▼
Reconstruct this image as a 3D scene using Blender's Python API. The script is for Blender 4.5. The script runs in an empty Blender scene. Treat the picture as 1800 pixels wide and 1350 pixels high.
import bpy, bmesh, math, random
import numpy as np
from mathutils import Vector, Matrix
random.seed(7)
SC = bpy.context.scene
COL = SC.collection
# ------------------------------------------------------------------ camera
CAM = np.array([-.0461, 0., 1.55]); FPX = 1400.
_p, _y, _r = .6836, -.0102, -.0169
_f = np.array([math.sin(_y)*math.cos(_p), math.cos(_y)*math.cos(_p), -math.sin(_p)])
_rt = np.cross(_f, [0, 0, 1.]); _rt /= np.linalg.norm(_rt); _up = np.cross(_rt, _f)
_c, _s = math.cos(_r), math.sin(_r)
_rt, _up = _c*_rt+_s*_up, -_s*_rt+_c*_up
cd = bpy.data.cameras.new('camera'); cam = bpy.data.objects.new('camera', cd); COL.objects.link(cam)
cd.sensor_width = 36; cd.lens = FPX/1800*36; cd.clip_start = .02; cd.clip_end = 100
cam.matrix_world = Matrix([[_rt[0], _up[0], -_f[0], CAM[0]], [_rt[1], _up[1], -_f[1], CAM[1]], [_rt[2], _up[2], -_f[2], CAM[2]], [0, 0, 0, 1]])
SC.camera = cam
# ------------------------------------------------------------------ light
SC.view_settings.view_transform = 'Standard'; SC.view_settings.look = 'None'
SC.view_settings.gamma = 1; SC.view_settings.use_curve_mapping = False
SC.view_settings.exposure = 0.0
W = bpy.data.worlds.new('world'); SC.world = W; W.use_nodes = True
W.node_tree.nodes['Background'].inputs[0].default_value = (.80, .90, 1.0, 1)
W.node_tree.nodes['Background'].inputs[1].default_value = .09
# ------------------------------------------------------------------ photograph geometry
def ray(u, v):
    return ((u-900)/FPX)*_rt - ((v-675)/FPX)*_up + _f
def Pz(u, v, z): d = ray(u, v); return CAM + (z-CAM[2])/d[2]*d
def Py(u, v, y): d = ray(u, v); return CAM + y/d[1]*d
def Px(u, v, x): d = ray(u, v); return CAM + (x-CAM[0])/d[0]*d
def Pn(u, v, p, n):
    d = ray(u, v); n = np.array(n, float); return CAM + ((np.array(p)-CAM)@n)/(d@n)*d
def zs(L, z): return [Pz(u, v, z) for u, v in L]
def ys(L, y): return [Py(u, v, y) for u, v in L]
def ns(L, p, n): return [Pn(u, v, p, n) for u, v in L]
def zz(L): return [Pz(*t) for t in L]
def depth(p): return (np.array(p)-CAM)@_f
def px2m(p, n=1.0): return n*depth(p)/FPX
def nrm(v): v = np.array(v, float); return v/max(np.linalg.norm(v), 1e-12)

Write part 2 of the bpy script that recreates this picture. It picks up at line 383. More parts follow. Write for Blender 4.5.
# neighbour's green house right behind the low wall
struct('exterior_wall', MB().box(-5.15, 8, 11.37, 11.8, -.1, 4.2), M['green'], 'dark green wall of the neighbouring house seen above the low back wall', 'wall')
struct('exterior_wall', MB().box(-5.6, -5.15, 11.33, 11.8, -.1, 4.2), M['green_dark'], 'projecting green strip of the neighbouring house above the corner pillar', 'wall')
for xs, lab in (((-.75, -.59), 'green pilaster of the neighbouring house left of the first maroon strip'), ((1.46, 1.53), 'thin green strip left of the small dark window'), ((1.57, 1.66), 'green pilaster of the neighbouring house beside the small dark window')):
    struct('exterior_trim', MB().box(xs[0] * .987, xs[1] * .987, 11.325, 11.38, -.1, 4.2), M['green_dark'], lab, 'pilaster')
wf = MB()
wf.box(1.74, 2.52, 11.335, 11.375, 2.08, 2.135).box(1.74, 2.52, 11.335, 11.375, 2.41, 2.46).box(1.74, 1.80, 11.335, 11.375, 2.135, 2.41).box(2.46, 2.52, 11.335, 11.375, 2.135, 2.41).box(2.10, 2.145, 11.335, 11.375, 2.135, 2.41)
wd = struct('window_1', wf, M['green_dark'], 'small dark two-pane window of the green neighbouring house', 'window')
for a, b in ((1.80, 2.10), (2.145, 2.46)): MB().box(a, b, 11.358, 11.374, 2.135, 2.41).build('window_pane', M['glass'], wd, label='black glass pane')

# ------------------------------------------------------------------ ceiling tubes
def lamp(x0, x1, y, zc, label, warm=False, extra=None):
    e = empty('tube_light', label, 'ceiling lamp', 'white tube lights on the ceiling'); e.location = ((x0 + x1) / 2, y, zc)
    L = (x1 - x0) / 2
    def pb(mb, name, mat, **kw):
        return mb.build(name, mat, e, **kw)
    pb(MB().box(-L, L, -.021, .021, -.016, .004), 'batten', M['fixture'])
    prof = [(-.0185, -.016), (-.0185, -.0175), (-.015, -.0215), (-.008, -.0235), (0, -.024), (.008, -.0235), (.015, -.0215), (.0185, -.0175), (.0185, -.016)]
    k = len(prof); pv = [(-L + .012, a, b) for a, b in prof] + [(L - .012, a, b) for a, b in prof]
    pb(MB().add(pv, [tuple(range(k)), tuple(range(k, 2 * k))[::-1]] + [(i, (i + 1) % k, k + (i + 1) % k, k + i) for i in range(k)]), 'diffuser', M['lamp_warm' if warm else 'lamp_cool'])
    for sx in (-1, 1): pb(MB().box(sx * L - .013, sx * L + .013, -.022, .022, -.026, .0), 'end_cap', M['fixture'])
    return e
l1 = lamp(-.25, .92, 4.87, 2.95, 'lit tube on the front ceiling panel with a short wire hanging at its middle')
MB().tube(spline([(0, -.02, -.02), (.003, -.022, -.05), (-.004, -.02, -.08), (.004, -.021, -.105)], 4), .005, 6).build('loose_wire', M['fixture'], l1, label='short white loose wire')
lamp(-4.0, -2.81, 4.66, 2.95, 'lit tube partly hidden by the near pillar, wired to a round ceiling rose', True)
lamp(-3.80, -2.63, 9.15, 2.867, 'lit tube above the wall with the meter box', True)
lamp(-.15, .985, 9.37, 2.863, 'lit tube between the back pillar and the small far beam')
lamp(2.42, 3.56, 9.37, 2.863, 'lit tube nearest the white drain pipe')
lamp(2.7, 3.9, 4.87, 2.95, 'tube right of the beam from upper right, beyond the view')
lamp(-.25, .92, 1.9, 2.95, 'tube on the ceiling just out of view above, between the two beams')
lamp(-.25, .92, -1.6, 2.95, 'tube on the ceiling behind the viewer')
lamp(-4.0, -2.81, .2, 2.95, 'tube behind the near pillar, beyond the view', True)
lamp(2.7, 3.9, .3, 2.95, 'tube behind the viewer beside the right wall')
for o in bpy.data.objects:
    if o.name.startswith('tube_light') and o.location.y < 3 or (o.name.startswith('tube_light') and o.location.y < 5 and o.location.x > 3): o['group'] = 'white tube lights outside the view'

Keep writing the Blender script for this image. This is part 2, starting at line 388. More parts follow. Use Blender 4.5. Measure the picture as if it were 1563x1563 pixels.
▲
### GOAL OF THE EXERCISE
Your task is to print the lines from the one containing "Write part 2" through the one containing "label='black glass pane')", exactly and with nothing added.

### REPLY TO THE EXERCISE
Write part 2 of the bpy script that recreates this picture. It picks up at line 383. More parts follow. Write for Blender 4.5.
# neighbour's green house right behind the low wall
struct('exterior_wall', MB().box(-5.15, 8, 11.37, 11.8, -.1, 4.2), M['green'], 'dark green wall of the neighbouring house seen above the low back wall', 'wall')
struct('exterior_wall', MB().box(-5.6, -5.15, 11.33, 11.8, -.1, 4.2), M['green_dark'], 'projecting green strip of the neighbouring house above the corner pillar', 'wall')
for xs, lab in (((-.75, -.59), 'green pilaster of the neighbouring house left of the first maroon strip'), ((1.46, 1.53), 'thin green strip left of the small dark window'), ((1.57, 1.66), 'green pilaster of the neighbouring house beside the small dark window')):
    struct('exterior_trim', MB().box(xs[0] * .987, xs[1] * .987, 11.325, 11.38, -.1, 4.2), M['green_dark'], lab, 'pilaster')
wf = MB()
wf.box(1.74, 2.52, 11.335, 11.375, 2.08, 2.135).box(1.74, 2.52, 11.335, 11.375, 2.41, 2.46).box(1.74, 1.80, 11.335, 11.375, 2.135, 2.41).box(2.46, 2.52, 11.335, 11.375, 2.135, 2.41).box(2.10, 2.145, 11.335, 11.375, 2.135, 2.41)
wd = struct('window_1', wf, M['green_dark'], 'small dark two-pane window of the green neighbouring house', 'window')
for a, b in ((1.80, 2.10), (2.145, 2.46)): MB().box(a, b, 11.358, 11.374, 2.135, 2.41).build('window_pane', M['glass'], wd, label='black glass pane')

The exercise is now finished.